There’s been a lot of talk about safety among the expat community in Mexico lately. It seems like the press and the US government are going out of their way to discourage people from vacationing in Mexico. Those of us who live here – who love it here, wonder why.

I’m not going to try to figure out what their agenda might be. Some people speculate that it has to do with keeping American vacation dollars at home to help the economy. Maybe it’s just more of the nanny style of government. I really don’t know. But I do know it is taking a toll on Mazatlan and other communities that rely on tourism for a fair bit of their economy. I’ll talk about that in a minute. For now, let’s go back to the topic of safety.

We all want to be safe. What is that, exactly, though? Does that mean that there is a zero percent chance of something unexpected happening? I doubt that anyone expects that! I mean the world is full of random events – you come around a corner a little too fast and a truck is stopped in your lane…you hit it…someone is hurt…and everyone involved feels shaken and unsafe. But that doesn’t mean you never drive again, does it? And random events don’t just happen in Mexico, you know!

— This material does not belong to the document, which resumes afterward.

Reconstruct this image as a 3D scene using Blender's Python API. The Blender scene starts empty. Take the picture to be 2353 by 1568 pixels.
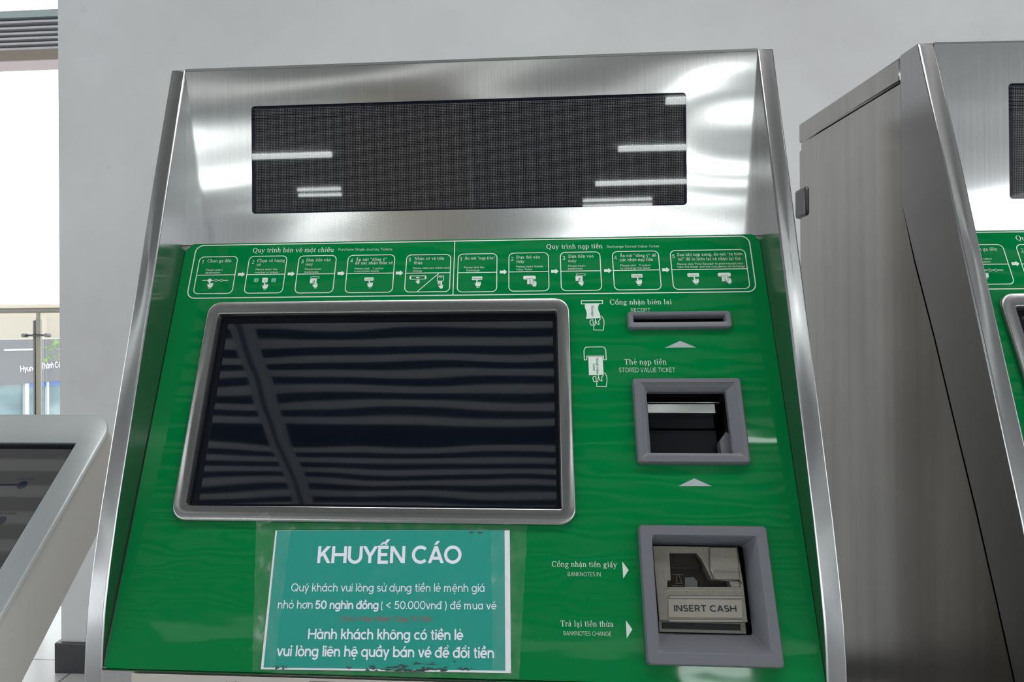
import bpy, math, random, unicodedata
from mathutils import Vector, Matrix
from mathutils.geometry import tessellate_polygon
random.seed(7)
S = bpy.context.scene
COL = S.collection
H = 1.32                                   # camera height above the floor

# ------------------------------------------------------------------ camera
FPX, CX, CY = 1768.0, 1072.35, 759.43      # focal length and principal point, 2353x1568 frame
RX = Vector((0.9967667, 0.0799734, -0.0077664))
UX = Vector((0.0080688, -0.0034588, 0.9999615))
FW = Vector((-0.0799434, 0.9967910, 0.0040929))
cam = bpy.data.cameras.new('camera')
cam.sensor_width = 36.0
cam.lens = 36.0 * FPX / 2353
cam.shift_x = (1176.5 - CX) / 2353
cam.shift_y = (CY - 784.0) / 2353
cam.clip_start = 0.01
co = bpy.data.objects.new('camera', cam)
COL.objects.link(co)
co.matrix_world = Matrix(((RX.x, UX.x, -FW.x, 0), (RX.y, UX.y, -FW.y, 0), (RX.z, UX.z, -FW.z, H), (0, 0, 0, 1)))
S.camera = co

# ------------------------------------------------------------------ world, light, exposure
world = bpy.data.worlds.new('sky')
S.world = world
world.use_nodes = True
wn = world.node_tree.nodes
wn['Background'].inputs[0].default_value = (0.93, 0.97, 1.0, 1)
wn['Background'].inputs[1].default_value = 2.4
S.view_settings.view_transform = 'Standard'
S.view_settings.look = 'None'
S.view_settings.exposure = 0.22
S.view_settings.gamma = 1.0
S.view_settings.use_curve_mapping = False
S.cycles.max_bounces = 10
S.cycles.use_denoising = True


def area(name, loc, rot, sx, sy, power, color=(1, 1, 1)):
    l = bpy.data.lights.new(name, 'AREA')
    l.shape = 'RECTANGLE'; l.size = sx; l.size_y = sy; l.energy = power; l.color = color
    o = bpy.data.objects.new(name, l); COL.objects.link(o)
    o.location = loc; o.rotation_euler = rot
    return o


# ------------------------------------------------------------------ materials
def mat(name, color, rough=0.5, metal=0.0, spec=0.5, coat=0.0, emit=None, es=1.0, aniso=0.0, ior=None):
    m = bpy.data.materials.new(name); m.use_nodes = True
    b = m.node_tree.nodes['Principled BSDF']
    b.inputs['Base Color'].default_value = (*color, 1)
    b.inputs['Roughness'].default_value = rough
    b.inputs['Metallic'].default_value = metal
    b.inputs['Specular IOR Level'].default_value = spec
    b.inputs['Coat Weight'].default_value = coat
    b.inputs['Anisotropic'].default_value = aniso
    if ior: b.inputs['IOR'].default_value = ior
    if emit:
        b.inputs['Emission Color'].default_value = (*emit, 1)
        b.inputs['Emission Strength'].default_value = es
    return m


def nodes(m):
    nt = m.node_tree
    return nt, nt.nodes['Principled BSDF']


def nnode(nt, t, **kw):
    n = nt.nodes.new(t)
    for k, v in kw.items():
        if k.startswith('i_'):
            key = k[2:]
            n.inputs[int(key) if key.isdigit() else key.replace('_', ' ')].default_value = v
        else:
            setattr(n, k, v)
    return n


def noise(nt, scale3, scale=1.0, detail=3.0, rough=0.5):
    tc = nnode(nt, 'ShaderNodeTexCoord')
    mp = nnode(nt, 'ShaderNodeMapping')
    mp.inputs['Scale'].default_value = scale3
    nt.links.new(tc.outputs['Object'], mp.inputs[0])
    n = nnode(nt, 'ShaderNodeTexNoise')
    n.inputs['Scale'].default_value = scale; n.inputs['Detail'].default_value = detail; n.inputs['Roughness'].default_value = rough
    nt.links.new(mp.outputs[0], n.inputs['Vector'])
    return n.outputs['Fac']


def ramp(nt, src, stops):
    r = nnode(nt, 'ShaderNodeValToRGB')
    e = r.color_ramp.elements
    while len(e) < len(stops): e.new(0.5)
    for k, (p, c) in enumerate(stops):
        e[k].position = p
        e[k].color = (*c, 1) if isinstance(c, tuple) else (c, c, c, 1)
    nt.links.new(src, r.inputs[0])
    return r.outputs[0]


def bump(nt, b, fac, strength, dist=0.001, prev=None):
    bp = nnode(nt, 'ShaderNodeBump')
    bp.inputs['Strength'].default_value = strength
    bp.inputs['Distance'].default_value = dist
    nt.links.new(fac, bp.inputs['Height'])
    if prev is not None: nt.links.new(prev, bp.inputs['Normal'])
    nt.links.new(bp.outputs[0], b.inputs['Normal'])
    return bp.outputs[0]


def steel(name, color, rough, wave=0.0, wscale=(4, 4, 9), stain=0.08, grain=0.06, aniso=0.75, gscale=(420, 420, 5), dents=0.0):
    """brushed stainless steel: reflections smeared across the upright grain, faint blotches, optional oil-canning of the sheet"""
    m = mat(name, color, rough, 1.0, aniso=aniso)
    nt, b = nodes(m)
    tg = nnode(nt, 'ShaderNodeTangent', direction_type='RADIAL', axis='Z')
    nt.links.new(tg.outputs[0], b.inputs['Tangent'])
    c1 = ramp(nt, noise(nt, (4, 4, 2.2), 1.0, 4.0), [(0.3, 1.0 - stain), (0.7, 1.0)])
    c2 = ramp(nt, noise(nt, gscale, 1.0, 2.0), [(0.3, 1.0 - grain), (0.7, 1.0)])
    last = (1, 1, 1)
    m1 = nnode(nt, 'ShaderNodeMix', data_type='RGBA', blend_type='MULTIPLY'); m1.inputs[0].default_value = 1.0
    nt.links.new(c1, m1.inputs[6]); nt.links.new(c2, m1.inputs[7])
    m2 = nnode(nt, 'ShaderNodeMix', data_type='RGBA', blend_type='MULTIPLY'); m2.inputs[0].default_value = 1.0
    m2.inputs[6].default_value = (*color, 1); nt.links.new(m1.outputs[2], m2.inputs[7])
    nt.links.new(m2.outputs[2], b.inputs['Base Color'])
    if wave > 0: bump(nt, b, noise(nt, wscale, 1.0, 0.0, 0.4), 1.0, wave)
    return m


M = {}
M['steel'] = steel('brushed steel sheet', (0.56, 0.56, 0.555), 0.24)
M['steel_front'] = steel('brushed steel fascia', (0.72, 0.725, 0.72), 0.125, wave=0.004, wscale=(3.4, 3.0, 9.0), aniso=0.75, grain=0.13, gscale=(480, 480, 4))
M['steel_side'] = steel('dull steel cabinet side', (0.52, 0.50, 0.475), 0.17, stain=0.22, gscale=(60, 38, 1.5), grain=0.16, aniso=0.0)
M['steel_frame'] = steel('brushed steel frame edge', (0.46, 0.46, 0.465), 0.22)
M['steel_bezel'] = steel('satin steel screen surround', (0.42, 0.42, 0.42), 0.2)
M['steel_kiosk'] = steel('cross brushed steel top', (0.72, 0.77, 0.78), 0.36, stain=0.12)
M['steel_kiosk'].node_tree.nodes['Principled BSDF'].inputs['Metallic'].default_value = 0.75
M['kiosk_side'] = mat('warm grey satin enamel', (0.86, 0.84, 0.80), 0.42)
M['hinge'] = mat('dark steel hinge', (0.16, 0.16, 0.16), 0.4, 1.0)
M['black'] = mat('matt black cavity', (0.006, 0.006, 0.008), 0.6)
M['rubber'] = mat('black gasket', (0.003, 0.004, 0.008), 0.25, spec=0.2)
M['dark_plastic'] = mat('dark navy plastic', (0.005, 0.006, 0.009), 0.3, spec=0.15)
M['bezel_grey'] = mat('grey moulded plastic', (0.125, 0.13, 0.15), 0.42)
M['print'] = mat('white screen print', (0.62, 0.70, 0.64), 0.45)
M['print_teal'] = mat('pale teal screen print', (0.16, 0.42, 0.32), 0.45)
M['print_green'] = mat('green print on white', (0.0, 0.13, 0.045), 0.4)
M['lamp_grey'] = mat('frosted indicator window', (0.36, 0.40, 0.42), 0.3)
M['paper'] = mat('white paper', (0.74, 0.74, 0.80), 0.55)
M['teal'] = mat('teal poster ink', (0.0, 0.265, 0.215), 0.5)
M['poster_white'] = mat('poster white lettering', (0.76, 0.78, 0.88), 0.55)
M['red'] = mat('faded red lettering', (0.30, 0.075, 0.085), 0.55)
M['scuff'] = mat('dark worn ink', (0.018, 0.055, 0.05), 0.6)
M['black_ink'] = mat('black lettering', (0.008, 0.010, 0.016), 0.4)
M['white_sign'] = mat('white sign letters', (0.95, 0.95, 0.97), 0.4, emit=(1, 1, 1), es=0.25)

# green enamel faceplate with faint ripples in its lacquer
m = mat('green lacquered faceplate', (0.0, 0.168, 0.040), 0.04, spec=0.3)
nt, b = nodes(m)
bump(nt, b, noise(nt, (4.5, 9, 13), 1.0, 2.0), 0.55, 0.0016)
M['green'] = m
# touch screen
m = mat('black touch screen glass', (0.003, 0.005, 0.011), 0.03, spec=1.0)
nt, b = nodes(m)
bump(nt, b, noise(nt, (4, 8, 10), 1.0, 1.0), 0.4, 0.0011)
M['screen'] = m
# LED matrix behind glass: small grey dots on a 2.4 mm pitch
m = mat('dotted led matrix glass', (0.006, 0.006, 0.01), 0.02, spec=0.55)
nt, b = nodes(m)
tc = nnode(nt, 'ShaderNodeTexCoord'); sp = nnode(nt, 'ShaderNodeSeparateXYZ'); nt.links.new(tc.outputs['Object'], sp.inputs[0])
outs = []
for ax in (0, 2):
    mu = nnode(nt, 'ShaderNodeMath', operation='MULTIPLY'); mu.inputs[1].default_value = 1 / 0.00240
    nt.links.new(sp.outputs[ax], mu.inputs[0])
    fr = nnode(nt, 'ShaderNodeMath', operation='FRACT'); nt.links.new(mu.outputs[0], fr.inputs[0])
    sb = nnode(nt, 'ShaderNodeMath', operation='SUBTRACT'); sb.inputs[1].default_value = 0.5; nt.links.new(fr.outputs[0], sb.inputs[0])
    sq = nnode(nt, 'ShaderNodeMath', operation='MULTIPLY'); nt.links.new(sb.outputs[0], sq.inputs[0]); nt.links.new(sb.outputs[0], sq.inputs[1])
    outs.append(sq.outputs[0])
ad = nnode(nt, 'ShaderNodeMath', operation='ADD'); nt.links.new(outs[0], ad.inputs[0]); nt.links.new(outs[1], ad.inputs[1])
lt = nnode(nt, 'ShaderNodeMath', operation='LESS_THAN'); lt.inputs[1].default_value = 0.05; nt.links.new(ad.outputs[0], lt.inputs[0])
mx = nnode(nt, 'ShaderNodeMix', data_type='RGBA'); mx.inputs[6].default_value = (0.005, 0.005, 0.008, 1); mx.inputs[7].default_value = (0.24, 0.24, 0.245, 1)
nt.links.new(lt.outputs[0], mx.inputs[0]); nt.links.new(mx.outputs[2], b.inputs['Base Color'])
bump(nt, b, noise(nt, (2.2, 2, 3.5), 1.0, 0.5), 0.35, 0.002)
M['led'] = m
m = mat('dark smoked glass border', (0.004, 0.005, 0.012), 0.02, spec=0.55)
nt, b = nodes(m); bump(nt, b, noise(nt, (2.2, 2, 3.5), 1.0, 0.5), 0.35, 0.002)
M['led_border'] = m
# note acceptor: worn champagne metal with dark specks
m = mat('worn champagne metal', (0.36, 0.335, 0.29), 0.38, 0.55)
nt, b = nodes(m)
c = ramp(nt, noise(nt, (1, 1, 1), 420, 3.0, 0.7), [(0.30, (0.07, 0.062, 0.05)), (0.38, (0.20, 0.188, 0.16)), (1.0, (0.25, 0.235, 0.20))])
nt.links.new(c, b.inputs['Base Color'])
M['champagne'] = m
M['champagne_light'] = mat('pale champagne plate', (0.29, 0.275, 0.24), 0.38, 0.4)
M['smoked'] = mat('smoked dark plastic', (0.022, 0.018, 0.015), 0.15, spec=0.3)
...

I have been getting numerous letters every week from people who aren’t sure if they should come on their long-planned vacations to Mazatlan. It’s good that they are looking for more information and need to decide for themselves whether they’ll feel safe or not. I tell people that write me that I feel safe, and that I love it here, and if they want a fuller explanation as to why they should read my blog.

We all know there is a war in Mexico between drug cartels and each other and drug cartels and the government. High ranking police officials have been killed. There have been graphic pictures in the media of bodies lined up where they were executed. This is horrifying, no doubt. But aside from the slim chance that someone would be in the wrong place at the wrong time, it feels far removed from everyday life.

But one thing that isn’t far removed is the effect that the loss of tourist dollars especially hurts the poor here in Mexico. Many people here are already living a very marginal existence, and losing a job or having hours reduced is an impossible situation. And here in Mazatlan we had already been feeling the effect of the financial crisis reducing the velocity of construction and hence construction related jobs.

I love it here. I love traveling all over Mexico. I take common sense precautions and keep my eyes open. But…you know, I do that where ever I am, and I imagine you do, too. Mexico is a delightful country filled with warm hearted, generous people who would like nothing better than to share with you the Mexico they know and love. I hope you choose to see for yourself.